## [Exercise prompt]
Present every line in which the string "basement" appears.
Start Recorded data
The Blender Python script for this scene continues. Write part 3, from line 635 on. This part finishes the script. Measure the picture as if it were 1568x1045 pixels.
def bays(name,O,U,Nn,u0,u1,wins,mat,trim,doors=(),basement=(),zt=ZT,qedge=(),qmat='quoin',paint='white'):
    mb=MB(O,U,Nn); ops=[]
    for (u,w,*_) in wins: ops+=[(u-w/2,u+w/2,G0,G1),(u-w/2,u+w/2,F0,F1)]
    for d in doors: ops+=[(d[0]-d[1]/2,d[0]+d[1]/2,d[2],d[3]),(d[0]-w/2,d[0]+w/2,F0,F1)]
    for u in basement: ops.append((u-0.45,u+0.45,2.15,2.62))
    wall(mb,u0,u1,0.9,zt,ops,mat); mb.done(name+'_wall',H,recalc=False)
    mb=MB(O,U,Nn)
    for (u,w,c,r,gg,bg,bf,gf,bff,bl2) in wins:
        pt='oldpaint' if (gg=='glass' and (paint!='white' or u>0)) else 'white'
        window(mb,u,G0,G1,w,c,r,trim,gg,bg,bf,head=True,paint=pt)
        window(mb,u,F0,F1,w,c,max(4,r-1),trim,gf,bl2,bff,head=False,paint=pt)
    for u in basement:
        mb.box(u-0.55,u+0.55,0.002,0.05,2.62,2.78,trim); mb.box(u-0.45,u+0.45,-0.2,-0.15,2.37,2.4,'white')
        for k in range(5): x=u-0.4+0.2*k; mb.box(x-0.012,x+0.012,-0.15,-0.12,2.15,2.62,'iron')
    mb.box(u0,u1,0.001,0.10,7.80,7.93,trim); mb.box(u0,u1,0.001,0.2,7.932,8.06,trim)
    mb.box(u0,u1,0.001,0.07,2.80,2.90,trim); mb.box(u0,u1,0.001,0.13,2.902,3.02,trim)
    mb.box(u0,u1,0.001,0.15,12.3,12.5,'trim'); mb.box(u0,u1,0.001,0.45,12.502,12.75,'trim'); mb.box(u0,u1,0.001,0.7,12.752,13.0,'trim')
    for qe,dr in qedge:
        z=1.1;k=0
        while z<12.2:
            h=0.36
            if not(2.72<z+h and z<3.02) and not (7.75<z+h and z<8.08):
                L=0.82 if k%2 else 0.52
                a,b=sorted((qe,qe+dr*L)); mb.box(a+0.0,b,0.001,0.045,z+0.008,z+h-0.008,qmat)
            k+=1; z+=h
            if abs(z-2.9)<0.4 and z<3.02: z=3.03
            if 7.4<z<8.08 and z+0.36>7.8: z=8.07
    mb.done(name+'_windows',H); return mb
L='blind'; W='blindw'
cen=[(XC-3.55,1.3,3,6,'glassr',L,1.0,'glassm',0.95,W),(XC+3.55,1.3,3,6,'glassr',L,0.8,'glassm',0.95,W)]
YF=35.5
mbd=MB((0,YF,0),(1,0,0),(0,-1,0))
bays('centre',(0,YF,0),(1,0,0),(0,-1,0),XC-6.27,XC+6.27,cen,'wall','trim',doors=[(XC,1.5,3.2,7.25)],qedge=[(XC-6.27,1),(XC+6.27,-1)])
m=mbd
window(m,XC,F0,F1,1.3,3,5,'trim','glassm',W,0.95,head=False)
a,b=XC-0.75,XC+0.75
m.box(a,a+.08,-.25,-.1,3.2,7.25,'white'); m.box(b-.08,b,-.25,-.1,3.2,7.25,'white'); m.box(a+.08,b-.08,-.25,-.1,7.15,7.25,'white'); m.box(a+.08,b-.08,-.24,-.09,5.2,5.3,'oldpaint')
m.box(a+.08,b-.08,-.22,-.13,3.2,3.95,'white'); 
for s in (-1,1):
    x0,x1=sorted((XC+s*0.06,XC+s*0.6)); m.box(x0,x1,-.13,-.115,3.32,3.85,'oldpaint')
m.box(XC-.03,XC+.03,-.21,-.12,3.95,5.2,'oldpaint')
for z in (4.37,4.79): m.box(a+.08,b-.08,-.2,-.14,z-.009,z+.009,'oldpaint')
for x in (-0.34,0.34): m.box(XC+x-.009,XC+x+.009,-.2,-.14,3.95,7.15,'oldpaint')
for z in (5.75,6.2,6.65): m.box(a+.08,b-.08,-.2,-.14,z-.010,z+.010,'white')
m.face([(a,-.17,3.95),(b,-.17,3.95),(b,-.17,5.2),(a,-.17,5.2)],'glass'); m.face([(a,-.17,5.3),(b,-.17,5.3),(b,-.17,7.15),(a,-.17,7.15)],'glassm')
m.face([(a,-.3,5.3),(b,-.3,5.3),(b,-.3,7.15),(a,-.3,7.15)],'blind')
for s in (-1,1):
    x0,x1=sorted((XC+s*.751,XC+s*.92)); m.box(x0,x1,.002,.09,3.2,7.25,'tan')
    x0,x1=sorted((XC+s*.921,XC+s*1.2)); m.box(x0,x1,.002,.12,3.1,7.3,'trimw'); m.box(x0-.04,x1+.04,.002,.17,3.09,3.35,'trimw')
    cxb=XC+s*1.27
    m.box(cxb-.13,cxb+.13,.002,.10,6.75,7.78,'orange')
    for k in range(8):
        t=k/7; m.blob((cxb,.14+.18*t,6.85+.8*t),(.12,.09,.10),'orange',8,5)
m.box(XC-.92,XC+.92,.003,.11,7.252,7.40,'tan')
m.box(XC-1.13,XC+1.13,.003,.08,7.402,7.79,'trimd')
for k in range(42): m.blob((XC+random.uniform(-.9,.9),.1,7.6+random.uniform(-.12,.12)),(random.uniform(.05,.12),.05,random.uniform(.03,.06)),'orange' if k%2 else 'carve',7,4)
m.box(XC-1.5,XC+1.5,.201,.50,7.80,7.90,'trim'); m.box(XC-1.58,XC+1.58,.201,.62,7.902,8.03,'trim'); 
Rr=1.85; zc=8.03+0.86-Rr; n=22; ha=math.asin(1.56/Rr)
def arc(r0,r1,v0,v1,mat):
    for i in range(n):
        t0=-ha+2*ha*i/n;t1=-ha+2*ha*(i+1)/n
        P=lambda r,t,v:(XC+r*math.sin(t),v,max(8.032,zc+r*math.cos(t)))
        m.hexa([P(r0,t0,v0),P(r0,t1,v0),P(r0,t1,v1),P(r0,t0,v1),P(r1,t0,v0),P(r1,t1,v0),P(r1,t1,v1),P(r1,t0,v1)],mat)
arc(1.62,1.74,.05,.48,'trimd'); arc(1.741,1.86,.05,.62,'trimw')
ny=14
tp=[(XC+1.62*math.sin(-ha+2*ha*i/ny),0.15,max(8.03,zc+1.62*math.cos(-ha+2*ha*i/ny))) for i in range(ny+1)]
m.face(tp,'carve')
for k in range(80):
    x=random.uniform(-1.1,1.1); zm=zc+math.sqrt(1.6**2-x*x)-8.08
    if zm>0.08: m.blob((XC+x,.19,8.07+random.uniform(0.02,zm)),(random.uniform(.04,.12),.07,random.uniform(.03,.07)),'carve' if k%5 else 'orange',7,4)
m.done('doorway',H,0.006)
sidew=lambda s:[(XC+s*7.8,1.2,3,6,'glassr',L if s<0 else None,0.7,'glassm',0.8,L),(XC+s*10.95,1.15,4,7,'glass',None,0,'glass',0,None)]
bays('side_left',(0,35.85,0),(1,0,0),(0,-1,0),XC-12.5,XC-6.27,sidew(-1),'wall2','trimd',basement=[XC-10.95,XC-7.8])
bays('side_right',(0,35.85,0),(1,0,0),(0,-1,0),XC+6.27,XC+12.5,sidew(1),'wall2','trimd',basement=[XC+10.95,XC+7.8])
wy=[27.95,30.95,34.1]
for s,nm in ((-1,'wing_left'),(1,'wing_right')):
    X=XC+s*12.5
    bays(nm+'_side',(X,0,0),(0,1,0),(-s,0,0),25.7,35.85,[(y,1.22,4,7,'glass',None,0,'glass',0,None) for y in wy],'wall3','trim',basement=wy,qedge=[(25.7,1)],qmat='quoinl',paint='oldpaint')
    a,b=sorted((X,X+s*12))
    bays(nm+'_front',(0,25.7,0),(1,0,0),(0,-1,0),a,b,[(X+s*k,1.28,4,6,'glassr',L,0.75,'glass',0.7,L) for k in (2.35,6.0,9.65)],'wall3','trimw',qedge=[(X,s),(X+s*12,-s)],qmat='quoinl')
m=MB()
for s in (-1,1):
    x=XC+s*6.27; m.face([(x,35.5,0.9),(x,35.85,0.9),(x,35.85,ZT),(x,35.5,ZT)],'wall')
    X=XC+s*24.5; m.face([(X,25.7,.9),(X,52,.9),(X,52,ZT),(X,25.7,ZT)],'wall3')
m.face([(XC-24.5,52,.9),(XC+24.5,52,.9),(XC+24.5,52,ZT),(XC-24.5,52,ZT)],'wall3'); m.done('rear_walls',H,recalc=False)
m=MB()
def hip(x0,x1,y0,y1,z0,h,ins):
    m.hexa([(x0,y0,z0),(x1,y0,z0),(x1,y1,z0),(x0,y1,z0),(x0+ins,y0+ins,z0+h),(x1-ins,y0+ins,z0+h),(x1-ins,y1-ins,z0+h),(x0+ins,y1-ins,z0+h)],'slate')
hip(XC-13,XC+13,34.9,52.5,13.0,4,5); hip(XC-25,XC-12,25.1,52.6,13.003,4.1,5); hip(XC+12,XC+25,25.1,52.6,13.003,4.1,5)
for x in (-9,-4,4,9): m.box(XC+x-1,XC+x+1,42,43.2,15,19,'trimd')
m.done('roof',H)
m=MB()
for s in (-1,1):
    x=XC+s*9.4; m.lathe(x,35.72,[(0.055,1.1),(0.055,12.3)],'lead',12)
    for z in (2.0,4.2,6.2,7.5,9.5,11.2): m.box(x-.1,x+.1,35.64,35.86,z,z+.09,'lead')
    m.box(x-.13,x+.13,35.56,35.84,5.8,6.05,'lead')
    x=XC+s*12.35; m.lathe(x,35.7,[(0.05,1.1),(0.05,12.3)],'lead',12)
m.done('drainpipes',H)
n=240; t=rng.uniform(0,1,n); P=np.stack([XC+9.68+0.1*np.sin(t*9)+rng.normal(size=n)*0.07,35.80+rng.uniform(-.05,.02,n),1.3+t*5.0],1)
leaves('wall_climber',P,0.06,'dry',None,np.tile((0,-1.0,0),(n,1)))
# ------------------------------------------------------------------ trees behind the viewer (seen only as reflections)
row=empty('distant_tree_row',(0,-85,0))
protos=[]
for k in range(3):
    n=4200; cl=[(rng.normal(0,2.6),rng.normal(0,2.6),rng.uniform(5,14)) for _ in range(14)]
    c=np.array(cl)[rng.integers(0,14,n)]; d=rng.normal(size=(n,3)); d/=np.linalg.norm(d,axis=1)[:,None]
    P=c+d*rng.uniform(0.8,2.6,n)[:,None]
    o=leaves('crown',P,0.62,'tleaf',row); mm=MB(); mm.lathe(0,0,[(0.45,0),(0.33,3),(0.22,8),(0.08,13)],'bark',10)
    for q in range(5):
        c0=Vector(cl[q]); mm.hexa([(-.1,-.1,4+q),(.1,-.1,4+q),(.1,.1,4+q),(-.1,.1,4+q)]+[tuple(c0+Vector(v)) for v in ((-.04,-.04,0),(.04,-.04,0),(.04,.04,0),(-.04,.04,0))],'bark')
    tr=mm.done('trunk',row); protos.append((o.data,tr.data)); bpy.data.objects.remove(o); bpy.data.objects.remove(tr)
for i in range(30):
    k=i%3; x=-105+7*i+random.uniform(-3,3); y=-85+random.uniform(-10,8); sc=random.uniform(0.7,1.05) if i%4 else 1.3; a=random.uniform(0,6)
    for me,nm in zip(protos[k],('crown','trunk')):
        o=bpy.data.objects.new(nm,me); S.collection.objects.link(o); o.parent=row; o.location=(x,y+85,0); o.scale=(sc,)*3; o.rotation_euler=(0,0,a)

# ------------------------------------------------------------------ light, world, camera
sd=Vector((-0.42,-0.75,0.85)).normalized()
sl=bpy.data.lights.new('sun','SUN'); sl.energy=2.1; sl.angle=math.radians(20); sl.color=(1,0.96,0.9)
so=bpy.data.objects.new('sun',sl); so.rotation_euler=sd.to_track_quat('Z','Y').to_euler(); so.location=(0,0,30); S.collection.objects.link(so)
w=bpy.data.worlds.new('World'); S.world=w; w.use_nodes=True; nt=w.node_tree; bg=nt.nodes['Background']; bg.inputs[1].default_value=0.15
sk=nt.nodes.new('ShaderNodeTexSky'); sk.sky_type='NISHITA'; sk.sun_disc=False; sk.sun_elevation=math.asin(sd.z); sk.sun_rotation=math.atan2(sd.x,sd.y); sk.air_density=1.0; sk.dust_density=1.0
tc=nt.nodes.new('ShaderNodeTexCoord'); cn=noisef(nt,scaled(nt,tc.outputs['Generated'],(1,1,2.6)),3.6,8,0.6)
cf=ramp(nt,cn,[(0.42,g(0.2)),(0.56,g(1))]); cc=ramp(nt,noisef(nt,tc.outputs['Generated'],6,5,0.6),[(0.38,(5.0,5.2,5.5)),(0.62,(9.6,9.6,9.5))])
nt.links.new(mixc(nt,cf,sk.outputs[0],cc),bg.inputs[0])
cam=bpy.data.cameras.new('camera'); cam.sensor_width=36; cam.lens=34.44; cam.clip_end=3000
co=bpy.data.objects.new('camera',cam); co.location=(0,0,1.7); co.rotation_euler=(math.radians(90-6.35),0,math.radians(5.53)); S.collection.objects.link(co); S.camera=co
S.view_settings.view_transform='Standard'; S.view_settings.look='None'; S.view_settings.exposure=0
End Recorded data
## [Solution to the exercise]
def bays(name,O,U,Nn,u0,u1,wins,mat,trim,doors=(),basement=(),zt=ZT,qedge=(),qmat='quoin',paint='white'):
    for u in basement: ops.append((u-0.45,u+0.45,2.15,2.62))
    for u in basement:
bays('side_left',(0,35.85,0),(1,0,0),(0,-1,0),XC-12.5,XC-6.27,sidew(-1),'wall2','trimd',basement=[XC-10.95,XC-7.8])
bays('side_right',(0,35.85,0),(1,0,0),(0,-1,0),XC+6.27,XC+12.5,sidew(1),'wall2','trimd',basement=[XC+10.95,XC+7.8])
    bays(nm+'_side',(X,0,0),(0,1,0),(-s,0,0),25.7,35.85,[(y,1.22,4,7,'glass',None,0,'glass',0,None) for y in wy],'wall3','trim',basement=wy,qedge=[(25.7,1)],qmat='quoinl',paint='oldpaint')